Inventory no.: 1081

West African ganets

SOLD

Two Polyhedral Garnet Weights

West Africa

19th century

weights: 174g and 127g; diameters: approximately 5cm and 4cm

Each of these stones is a single, naturally occurring crystal; their polyhedral shape being one of the natural states in which garnet crystals are found. (The word ‘garnet’ comes from the Latin ‘granatum’ meaning seed-like for the resemblance to pomegranate seeds.) Both have a great deal of patina from handling, consistent with their probably use as game counters or perhaps personal weights.

Personal weights were used in Ghana and elsewhere in West Africa. Principally, small weights were used to weigh gold dust which became the currency used to settle everyday transactions. Each party to any transaction would typically use their own weights. The negotiating process not only would include the cost in gold dust of the items being transacted over but also a comparison of weights, debate over the scales used and the purity of the gold dust (gold often was adulterated with brass filings). Even transactions as rudimentary as buying vegetables in a street market necessitated this process.

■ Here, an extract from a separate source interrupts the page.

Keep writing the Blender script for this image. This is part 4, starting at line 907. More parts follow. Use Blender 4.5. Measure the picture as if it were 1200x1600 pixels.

Gold weights were cast in brass or bronze but also were fashioned from other materials. Dried berries also sufficed as gold weights. They were used by the Akan who occupy a large part of West Africa including parts of Ghana and the Ivory Coast and include many sub-ethnic groups such as the Baule and the Asante. Gold became an important commodity which gave rise to Ghana’s old colonial name of the Gold Coast. The region was known as the Gulf of Guinea and in England, a gold coin worth twenty-one shillings became known as a guinea (Philiips, 2010).

References

Phillips, T., African Goldweights: Miniature Sculptures from Ghana 1400-1900, Edition Hansjorg Mayer, 2010.